#### GIVEN DATA:

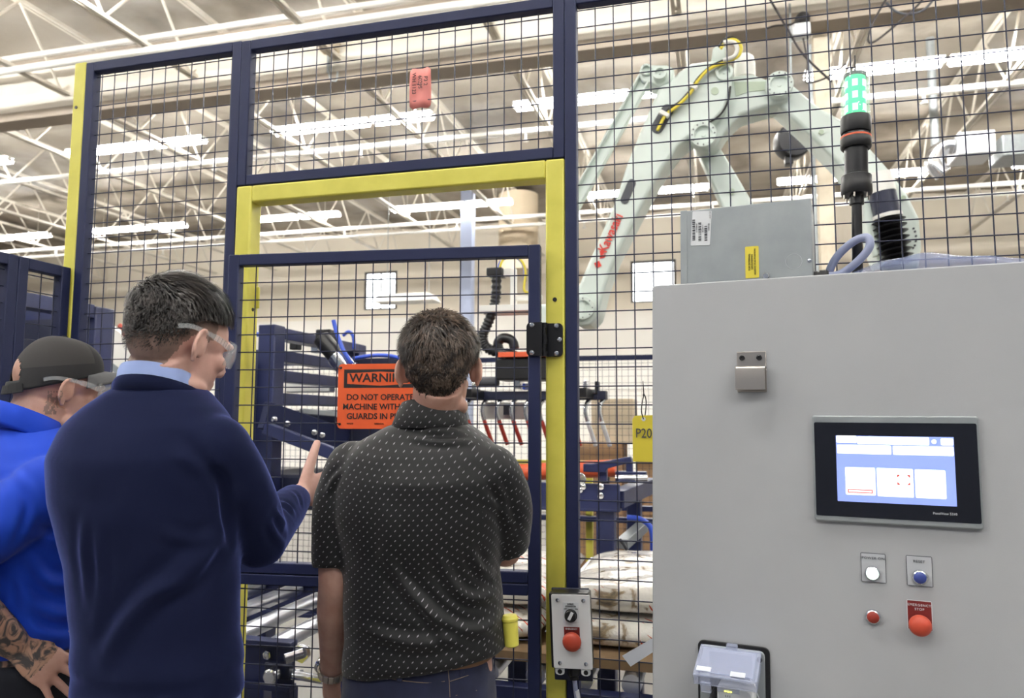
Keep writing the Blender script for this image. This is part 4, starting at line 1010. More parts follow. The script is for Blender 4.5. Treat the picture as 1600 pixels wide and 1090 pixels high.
q = MB(); q.prism(out3([(911, 724), (926, 724), (985, 713), (987, 722), (948, 732), (946, 738), (911, 737)], 3.45), (0, .06, 0)); fp_(q, 'guide_arm', bevel=.004)
a, b_ = PY(936, 726, 3.48), PY(948, 754, 3.48); q = MB(); q.span((a.x, 3.48, b_.z), (b_.x, 3.52, a.z)); fp_(q, 'upright', bevel=.003)
a, b_ = PY(978, 716, 3.9), PY(988, 742, 3.9); q = MB(); q.span((a.x, 3.9, b_.z), (b_.x, 3.95, a.z)); fp_(q, 'upright', bevel=.003)
a, b_ = PY(962, 736, 3.9), PY(1010, 742, 3.9); q = MB(); q.span((a.x, 3.88, b_.z), (b_.x, 3.95, a.z)); fp_(q, 'upper_rail', bevel=.003)
q = MB(); q.cyl(PY(962, 748, 3.8), PY(1012, 747, 3.8), .018, 14); fp_(q, 'guide_rod', 'chrome')
for z in (.95, 1.02):
    q = MB(); q.span((-1.9, 4.5, z), (-.2, 4.55, z + .03)); fp_(q, 'rear_rail', bevel=.003)
q = MB(); q.tube(smooth_path([PY(x, y, 4.0) for x, y in ((980, 808), (998, 810), (1012, 818), (1019, 832), (1020, 870))]), .014, 8); fp_(q, 'blue_hose', 'blue_hose', angle=180)
q = MB(); q.tube(smooth_path([PY(x, y, 3.7) for x, y in ((968, 842), (976, 852), (982, 866), (983, 876))]), .008, 8); fp_(q, 'green_lead', 'greyink', angle=180)
og = thing('guide_rail', 'orange guide rail above the navy conveyor side plate', 'rail', PY(890, 737, 4.0))
a, b_ = PY(806, 738, 4.0), PY(962, 731, 4.0)
q = MB(); q.tube([a, b_], .045, 16); q.build('rail_tube', ['orange_part'], og)
for t in (.1, .9):
    c = a.lerp(b_, t); q = MB(); q.cyl(c, Vector((c.x, c.y, c.z - .14)), .02, 10); q.build('stand_off', ['black'], og)
yr = MB(); a, b_ = PY(800, 721, 4.6), PY(925, 721, 4.6); yr.span((a.x, 4.6, a.z - .012), (b_.x, 4.64, a.z + .012)); yr.span((a.x, 4.6, 0), (a.x + .04, 4.64, a.z - .012)); yr.span((b_.x - .04, 4.6, 0), (b_.x, 4.64, a.z - .012))
tag(yr.build('barrier_rail', ['yellow'], org=(a.x, 4.62, 0)), 'thin yellow barrier rail just above the orange guide rail', 'rail')

# ------------------------------------------------------------------ bags on a slip sheet
def bag_material():
    m = bpy.data.materials.new('printed_bag_film'); m.use_nodes = True
    nt = m.node_tree; b = nt.nodes['Principled BSDF']; b.inputs['Roughness'].default_value = .22; b.inputs['Coat Weight'].default_value = .6
    tc = nt.nodes.new('ShaderNodeTexCoord')
    n = nt.nodes.new('ShaderNodeTexNoise'); n.inputs['Scale'].default_value = 9; n.inputs['Detail'].default_value = 8; n.inputs['Distortion'].default_value = 1.2
    nt.links.new(tc.outputs['Object'], n.inputs['Vector'])
    r = nt.nodes.new('ShaderNodeValToRGB'); e = r.color_ramp.elements
    e[0].position = .28; e[0].color = srgb(70, 70, 74); e[1].position = .52; e[1].color = srgb(238, 235, 230)
    x = e.new(.36); x.color = srgb(160, 142, 120); x = e.new(.41); x.color = srgb(226, 222, 216)
    nt.links.new(n.outputs['Fac'], r.inputs['Fac'])
    w = nt.nodes.new('ShaderNodeTexWave'); w.inputs['Scale'].default_value = 14; w.bands_direction = 'DIAGONAL'; w.inputs['Distortion'].default_value = 1
    nt.links.new(tc.outputs['Object'], w.inputs['Vector'])
    n3 = nt.nodes.new('ShaderNodeTexNoise'); n3.inputs['Scale'].default_value = 5; nt.links.new(tc.outputs['Object'], n3.inputs['Vector'])
    mm = nt.nodes.new('ShaderNodeMath'); mm.operation = 'MULTIPLY'; nt.links.new(w.outputs['Fac'], mm.inputs[0]); nt.links.new(n3.outputs['Fac'], mm.inputs[1])
    gt = nt.nodes.new('ShaderNodeMath'); gt.operation = 'GREATER_THAN'; gt.inputs[1].default_value = .60; nt.links.new(mm.outputs[0], gt.inputs[0])
    mx = nt.nodes.new('ShaderNodeMix'); mx.data_type = 'RGBA'; mx.inputs['B'].default_value = srgb(206, 84, 62)
    nt.links.new(gt.outputs[0], mx.inputs['Factor']); nt.links.new(r.outputs['Color'], mx.inputs['A']); nt.links.new(mx.outputs['Result'], b.inputs['Base Color'])
    n2 = nt.nodes.new('ShaderNodeTexNoise'); n2.inputs['Scale'].default_value = 16; n2.inputs['Detail'].default_value = 5; nt.links.new(tc.outputs['Object'], n2.inputs['Vector'])
    bp = nt.nodes.new('ShaderNodeBump'); bp.inputs['Strength'].default_value = .7; bp.inputs['Distance'].default_value = .02
    nt.links.new(n2.outputs['Fac'], bp.inputs['Height']); nt.links.new(bp.outputs['Normal'], b.inputs['Normal'])
    return m
M['bagfilm'] = bag_material(); M['board'] = mat('dull_tan_board', srgb(140, 116, 88), .85, mott=(9, srgb(116, 94, 70), .3, .6))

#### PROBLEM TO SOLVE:
Reproduce all of the material above word for word. Omit the pictures.

#### WRITTEN RESPONSE:
Keep writing the Blender script for this image. This is part 4, starting at line 1010. More parts follow. The script is for Blender 4.5. Treat the picture as 1600 pixels wide and 1090 pixels high.
q = MB(); q.prism(out3([(911, 724), (926, 724), (985, 713), (987, 722), (948, 732), (946, 738), (911, 737)], 3.45), (0, .06, 0)); fp_(q, 'guide_arm', bevel=.004)
a, b_ = PY(936, 726, 3.48), PY(948, 754, 3.48); q = MB(); q.span((a.x, 3.48, b_.z), (b_.x, 3.52, a.z)); fp_(q, 'upright', bevel=.003)
a, b_ = PY(978, 716, 3.9), PY(988, 742, 3.9); q = MB(); q.span((a.x, 3.9, b_.z), (b_.x, 3.95, a.z)); fp_(q, 'upright', bevel=.003)
a, b_ = PY(962, 736, 3.9), PY(1010, 742, 3.9); q = MB(); q.span((a.x, 3.88, b_.z), (b_.x, 3.95, a.z)); fp_(q, 'upper_rail', bevel=.003)
q = MB(); q.cyl(PY(962, 748, 3.8), PY(1012, 747, 3.8), .018, 14); fp_(q, 'guide_rod', 'chrome')
for z in (.95, 1.02):
    q = MB(); q.span((-1.9, 4.5, z), (-.2, 4.55, z + .03)); fp_(q, 'rear_rail', bevel=.003)
q = MB(); q.tube(smooth_path([PY(x, y, 4.0) for x, y in ((980, 808), (998, 810), (1012, 818), (1019, 832), (1020, 870))]), .014, 8); fp_(q, 'blue_hose', 'blue_hose', angle=180)
q = MB(); q.tube(smooth_path([PY(x, y, 3.7) for x, y in ((968, 842), (976, 852), (982, 866), (983, 876))]), .008, 8); fp_(q, 'green_lead', 'greyink', angle=180)
og = thing('guide_rail', 'orange guide rail above the navy conveyor side plate', 'rail', PY(890, 737, 4.0))
a, b_ = PY(806, 738, 4.0), PY(962, 731, 4.0)
q = MB(); q.tube([a, b_], .045, 16); q.build('rail_tube', ['orange_part'], og)
for t in (.1, .9):
    c = a.lerp(b_, t); q = MB(); q.cyl(c, Vector((c.x, c.y, c.z - .14)), .02, 10); q.build('stand_off', ['black'], og)
yr = MB(); a, b_ = PY(800, 721, 4.6), PY(925, 721, 4.6); yr.span((a.x, 4.6, a.z - .012), (b_.x, 4.64, a.z + .012)); yr.span((a.x, 4.6, 0), (a.x + .04, 4.64, a.z - .012)); yr.span((b_.x - .04, 4.6, 0), (b_.x, 4.64, a.z - .012))
tag(yr.build('barrier_rail', ['yellow'], org=(a.x, 4.62, 0)), 'thin yellow barrier rail just above the orange guide rail', 'rail')

# ------------------------------------------------------------------ bags on a slip sheet
def bag_material():
    m = bpy.data.materials.new('printed_bag_film'); m.use_nodes = True
    nt = m.node_tree; b = nt.nodes['Principled BSDF']; b.inputs['Roughness'].default_value = .22; b.inputs['Coat Weight'].default_value = .6
    tc = nt.nodes.new('ShaderNodeTexCoord')
    n = nt.nodes.new('ShaderNodeTexNoise'); n.inputs['Scale'].default_value = 9; n.inputs['Detail'].default_value = 8; n.inputs['Distortion'].default_value = 1.2
    nt.links.new(tc.outputs['Object'], n.inputs['Vector'])
    r = nt.nodes.new('ShaderNodeValToRGB'); e = r.color_ramp.elements
    e[0].position = .28; e[0].color = srgb(70, 70, 74); e[1].position = .52; e[1].color = srgb(238, 235, 230)
    x = e.new(.36); x.color = srgb(160, 142, 120); x = e.new(.41); x.color = srgb(226, 222, 216)
    nt.links.new(n.outputs['Fac'], r.inputs['Fac'])
    w = nt.nodes.new('ShaderNodeTexWave'); w.inputs['Scale'].default_value = 14; w.bands_direction = 'DIAGONAL'; w.inputs['Distortion'].default_value = 1
    nt.links.new(tc.outputs['Object'], w.inputs['Vector'])
    n3 = nt.nodes.new('ShaderNodeTexNoise'); n3.inputs['Scale'].default_value = 5; nt.links.new(tc.outputs['Object'], n3.inputs['Vector'])
    mm = nt.nodes.new('ShaderNodeMath'); mm.operation = 'MULTIPLY'; nt.links.new(w.outputs['Fac'], mm.inputs[0]); nt.links.new(n3.outputs['Fac'], mm.inputs[1])
    gt = nt.nodes.new('ShaderNodeMath'); gt.operation = 'GREATER_THAN'; gt.inputs[1].default_value = .60; nt.links.new(mm.outputs[0], gt.inputs[0])
    mx = nt.nodes.new('ShaderNodeMix'); mx.data_type = 'RGBA'; mx.inputs['B'].default_value = srgb(206, 84, 62)
    nt.links.new(gt.outputs[0], mx.inputs['Factor']); nt.links.new(r.outputs['Color'], mx.inputs['A']); nt.links.new(mx.outputs['Result'], b.inputs['Base Color'])
    n2 = nt.nodes.new('ShaderNodeTexNoise'); n2.inputs['Scale'].default_value = 16; n2.inputs['Detail'].default_value = 5; nt.links.new(tc.outputs['Object'], n2.inputs['Vector'])
    bp = nt.nodes.new('ShaderNodeBump'); bp.inputs['Strength'].default_value = .7; bp.inputs['Distance'].default_value = .02
    nt.links.new(n2.outputs['Fac'], bp.inputs['Height']); nt.links.new(bp.outputs['Normal'], b.inputs['Normal'])
    return m
M['bagfilm'] = bag_material(); M['board'] = mat('dull_tan_board', srgb(140, 116, 88), .85, mott=(9, srgb(116, 94, 70), .3, .6))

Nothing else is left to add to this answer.